SULAIMANI (ESTA) — Iraqi Foreign Ministry urged the United States to reconsider President Donald Trump’s decision to pardon four former Blackwater contractors jailed over the killing of more than a dozen Iraqi civilians.
AP reported on Wednesday that Trump had pardoned four former government contractors convicted in a 2007 massacre in Baghdad that caused an international uproar over the use of private security guards in a war zone.
Nicholas Slatten, Paul Slough, Evan Liberty and Dustin Heard opened fire in Baghdad’s Nisoor Square on September 16, 2007 while guarding an American diplomatic convoy.
When they stopped shooting, at least 14 Iraqi civilians were dead including 10 men, two women and two boys, aged nine and 11. Iraqi authorities put the toll at 17.
Prosecutors asserted the heavily armed Blackwater convoy launched an unprovoked attack using sniper fire, machine guns and grenade launchers, according to AP. Defense lawyers argued their clients returned fire after being ambushed by Iraqi insurgents.
In a statement on Wednesday, the Iraqi ministry of foreign affairs said it would follow up the decision through diplomatic channels with the U.S. government to urge it to reconsider it.
“The ministry believes that this decision did not take into account the seriousness of the crime committed and was inconsistent with the U.S. administration’s declared commitment to the values of human rights, justice and the rule of law,” the ministry said.
“The decision regrettably ignores the dignity of the victims and the feelings and rights of their relatives,” the ministry added.
Slough, Liberty and Heard were sentenced to 30 years in prison, though after a federal appeals court ordered them to be re-sentenced, they were each given substantially shorter punishments.
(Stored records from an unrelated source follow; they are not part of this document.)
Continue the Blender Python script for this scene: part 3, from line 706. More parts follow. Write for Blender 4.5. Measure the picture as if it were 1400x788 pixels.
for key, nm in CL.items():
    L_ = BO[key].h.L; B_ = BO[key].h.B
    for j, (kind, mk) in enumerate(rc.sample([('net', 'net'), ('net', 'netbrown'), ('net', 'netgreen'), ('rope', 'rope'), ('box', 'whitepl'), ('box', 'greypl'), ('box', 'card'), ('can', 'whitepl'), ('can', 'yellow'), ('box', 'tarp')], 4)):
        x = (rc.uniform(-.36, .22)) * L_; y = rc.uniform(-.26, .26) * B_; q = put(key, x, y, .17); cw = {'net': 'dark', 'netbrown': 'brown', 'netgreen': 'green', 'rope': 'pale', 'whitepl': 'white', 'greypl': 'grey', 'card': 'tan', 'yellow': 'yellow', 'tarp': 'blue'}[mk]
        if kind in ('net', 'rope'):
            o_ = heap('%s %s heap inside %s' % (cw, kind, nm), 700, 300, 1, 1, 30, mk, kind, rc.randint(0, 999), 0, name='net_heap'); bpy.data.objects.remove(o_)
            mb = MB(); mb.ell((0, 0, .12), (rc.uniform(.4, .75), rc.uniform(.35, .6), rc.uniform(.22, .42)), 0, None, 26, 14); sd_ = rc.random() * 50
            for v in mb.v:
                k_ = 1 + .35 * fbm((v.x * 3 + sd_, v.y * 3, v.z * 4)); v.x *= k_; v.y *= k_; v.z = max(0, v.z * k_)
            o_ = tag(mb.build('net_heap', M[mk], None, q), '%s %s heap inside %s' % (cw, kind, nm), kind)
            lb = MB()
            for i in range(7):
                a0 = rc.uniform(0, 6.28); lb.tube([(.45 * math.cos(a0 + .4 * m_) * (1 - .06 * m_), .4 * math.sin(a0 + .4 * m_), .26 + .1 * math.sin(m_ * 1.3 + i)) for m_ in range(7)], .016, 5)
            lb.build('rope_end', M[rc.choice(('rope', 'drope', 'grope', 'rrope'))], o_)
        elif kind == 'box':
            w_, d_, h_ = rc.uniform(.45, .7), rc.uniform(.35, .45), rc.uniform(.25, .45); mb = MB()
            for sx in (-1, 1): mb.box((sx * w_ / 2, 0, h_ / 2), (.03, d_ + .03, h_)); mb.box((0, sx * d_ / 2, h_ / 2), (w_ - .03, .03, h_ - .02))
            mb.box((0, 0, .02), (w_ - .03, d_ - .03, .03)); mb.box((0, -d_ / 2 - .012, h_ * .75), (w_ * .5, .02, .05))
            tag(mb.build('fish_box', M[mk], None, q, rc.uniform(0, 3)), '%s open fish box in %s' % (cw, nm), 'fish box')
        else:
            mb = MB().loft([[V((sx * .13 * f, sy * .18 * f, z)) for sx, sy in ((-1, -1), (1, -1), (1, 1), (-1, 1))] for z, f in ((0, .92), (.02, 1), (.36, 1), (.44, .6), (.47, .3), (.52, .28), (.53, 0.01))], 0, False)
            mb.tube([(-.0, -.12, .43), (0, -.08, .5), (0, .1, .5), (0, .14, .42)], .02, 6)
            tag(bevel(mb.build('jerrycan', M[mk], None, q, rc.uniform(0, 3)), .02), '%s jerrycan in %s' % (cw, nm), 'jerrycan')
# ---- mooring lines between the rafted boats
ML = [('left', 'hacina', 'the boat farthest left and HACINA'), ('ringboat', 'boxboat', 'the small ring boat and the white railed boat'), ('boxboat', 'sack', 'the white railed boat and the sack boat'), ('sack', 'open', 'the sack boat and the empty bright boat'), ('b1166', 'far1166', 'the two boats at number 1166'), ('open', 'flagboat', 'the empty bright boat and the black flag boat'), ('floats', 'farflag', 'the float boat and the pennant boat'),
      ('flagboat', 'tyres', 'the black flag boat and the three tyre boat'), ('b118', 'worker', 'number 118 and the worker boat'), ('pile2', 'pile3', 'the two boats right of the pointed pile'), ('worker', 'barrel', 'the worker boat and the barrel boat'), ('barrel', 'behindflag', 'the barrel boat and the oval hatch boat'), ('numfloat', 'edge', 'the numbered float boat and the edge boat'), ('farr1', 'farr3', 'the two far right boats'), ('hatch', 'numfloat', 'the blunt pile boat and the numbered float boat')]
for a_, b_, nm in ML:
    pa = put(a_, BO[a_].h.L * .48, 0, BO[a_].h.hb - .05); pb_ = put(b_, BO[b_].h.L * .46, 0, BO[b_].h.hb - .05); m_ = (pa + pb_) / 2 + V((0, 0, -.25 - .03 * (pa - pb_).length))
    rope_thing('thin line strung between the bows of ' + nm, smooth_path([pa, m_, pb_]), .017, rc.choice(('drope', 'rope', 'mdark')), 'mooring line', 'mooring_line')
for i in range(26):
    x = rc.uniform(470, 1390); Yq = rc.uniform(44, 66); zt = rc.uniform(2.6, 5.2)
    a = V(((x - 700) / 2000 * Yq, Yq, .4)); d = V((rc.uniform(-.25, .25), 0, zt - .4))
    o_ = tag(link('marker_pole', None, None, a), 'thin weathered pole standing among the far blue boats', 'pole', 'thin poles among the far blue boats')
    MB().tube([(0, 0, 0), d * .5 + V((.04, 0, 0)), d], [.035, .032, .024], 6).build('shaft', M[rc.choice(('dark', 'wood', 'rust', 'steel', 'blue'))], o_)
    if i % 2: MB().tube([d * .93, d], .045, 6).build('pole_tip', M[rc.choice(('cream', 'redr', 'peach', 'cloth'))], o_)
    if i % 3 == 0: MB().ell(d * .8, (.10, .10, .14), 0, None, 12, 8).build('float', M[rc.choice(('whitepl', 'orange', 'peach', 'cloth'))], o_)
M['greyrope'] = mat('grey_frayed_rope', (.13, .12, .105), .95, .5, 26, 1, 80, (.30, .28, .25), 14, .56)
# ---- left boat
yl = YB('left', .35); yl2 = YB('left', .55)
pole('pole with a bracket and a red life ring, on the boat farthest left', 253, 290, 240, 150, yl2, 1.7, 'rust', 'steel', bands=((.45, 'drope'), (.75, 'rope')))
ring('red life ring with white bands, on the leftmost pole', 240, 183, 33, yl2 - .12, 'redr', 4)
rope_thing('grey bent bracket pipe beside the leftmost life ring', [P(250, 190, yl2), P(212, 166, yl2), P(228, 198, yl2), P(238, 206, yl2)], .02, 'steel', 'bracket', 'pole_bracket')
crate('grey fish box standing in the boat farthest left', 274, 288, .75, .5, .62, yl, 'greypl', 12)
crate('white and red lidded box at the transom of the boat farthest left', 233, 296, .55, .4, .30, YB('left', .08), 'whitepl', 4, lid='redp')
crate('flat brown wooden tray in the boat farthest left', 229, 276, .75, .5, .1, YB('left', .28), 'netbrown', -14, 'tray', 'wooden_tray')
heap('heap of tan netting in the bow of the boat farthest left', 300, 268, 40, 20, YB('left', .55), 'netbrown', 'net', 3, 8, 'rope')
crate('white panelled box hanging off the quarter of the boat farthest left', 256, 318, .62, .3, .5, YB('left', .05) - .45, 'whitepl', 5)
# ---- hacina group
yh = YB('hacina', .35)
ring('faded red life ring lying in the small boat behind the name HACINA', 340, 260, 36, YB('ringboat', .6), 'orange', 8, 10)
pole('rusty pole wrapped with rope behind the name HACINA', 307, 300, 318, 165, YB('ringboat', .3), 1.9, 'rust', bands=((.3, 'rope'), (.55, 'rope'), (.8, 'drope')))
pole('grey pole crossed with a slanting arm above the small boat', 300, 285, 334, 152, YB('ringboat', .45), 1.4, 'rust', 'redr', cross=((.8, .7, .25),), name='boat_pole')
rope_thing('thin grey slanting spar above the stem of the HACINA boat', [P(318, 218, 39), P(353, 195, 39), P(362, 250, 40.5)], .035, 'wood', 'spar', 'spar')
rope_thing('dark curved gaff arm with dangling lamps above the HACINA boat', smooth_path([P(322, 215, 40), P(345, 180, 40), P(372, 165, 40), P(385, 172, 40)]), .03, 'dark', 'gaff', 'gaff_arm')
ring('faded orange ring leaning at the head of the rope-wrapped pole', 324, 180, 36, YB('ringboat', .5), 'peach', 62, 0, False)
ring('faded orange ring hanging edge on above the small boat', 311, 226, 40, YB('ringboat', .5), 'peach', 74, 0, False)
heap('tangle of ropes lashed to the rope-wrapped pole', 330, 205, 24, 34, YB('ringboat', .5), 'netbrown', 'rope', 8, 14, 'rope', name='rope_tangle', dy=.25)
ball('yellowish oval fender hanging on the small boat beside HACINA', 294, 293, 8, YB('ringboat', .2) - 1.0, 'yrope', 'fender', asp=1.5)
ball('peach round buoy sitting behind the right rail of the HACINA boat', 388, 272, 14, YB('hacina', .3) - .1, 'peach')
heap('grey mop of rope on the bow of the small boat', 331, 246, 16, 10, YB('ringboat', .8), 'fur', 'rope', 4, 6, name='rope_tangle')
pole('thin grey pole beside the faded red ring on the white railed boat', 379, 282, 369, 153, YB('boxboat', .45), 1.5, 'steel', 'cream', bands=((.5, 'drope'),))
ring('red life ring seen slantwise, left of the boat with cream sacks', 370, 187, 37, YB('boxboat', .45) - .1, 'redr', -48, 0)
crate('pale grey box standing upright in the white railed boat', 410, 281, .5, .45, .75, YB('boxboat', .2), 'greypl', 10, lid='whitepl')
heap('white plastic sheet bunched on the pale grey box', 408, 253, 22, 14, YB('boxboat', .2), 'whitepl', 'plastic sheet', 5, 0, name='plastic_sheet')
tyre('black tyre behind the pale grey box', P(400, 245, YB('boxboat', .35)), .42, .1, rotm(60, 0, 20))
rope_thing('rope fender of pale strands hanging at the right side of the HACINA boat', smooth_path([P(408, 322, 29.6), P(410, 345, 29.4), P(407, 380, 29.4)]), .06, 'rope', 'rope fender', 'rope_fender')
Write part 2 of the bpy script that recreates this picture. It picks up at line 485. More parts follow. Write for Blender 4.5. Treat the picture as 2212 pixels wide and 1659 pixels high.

Slatten, whom prosecutors blamed for igniting the firefight, was sentenced to life in prison.
A federal appeals court later overturned Slatten’s first-degree murder conviction, but the Justice Department tried him again and secured another life sentence last year.
The U.N. Human Rights Office warned on Wednesday that the pardons would serve to embolden others to commit similar crimes, according to BBC.
Joe Biden, speaking in Baghdad in 2010 as the vice president, expressed his “personal regret” for the shootings in declaring that the U.S. would appeal the court decision. The Justice Department later revived the case.
AP reported that Blackwater contractors were notorious in Baghdad at the time and frequently accused of firing shots at the slightest pretext, including to clear their way in traffic. The shooting in the traffic circle stood out for the number killed, but was far from an isolated event in Iraq at the time.
The Blackwater firm was founded by Erik Prince, an ally of Trump and the brother of Education Secretary Betsy DeVos. It has since been renamed, AP said.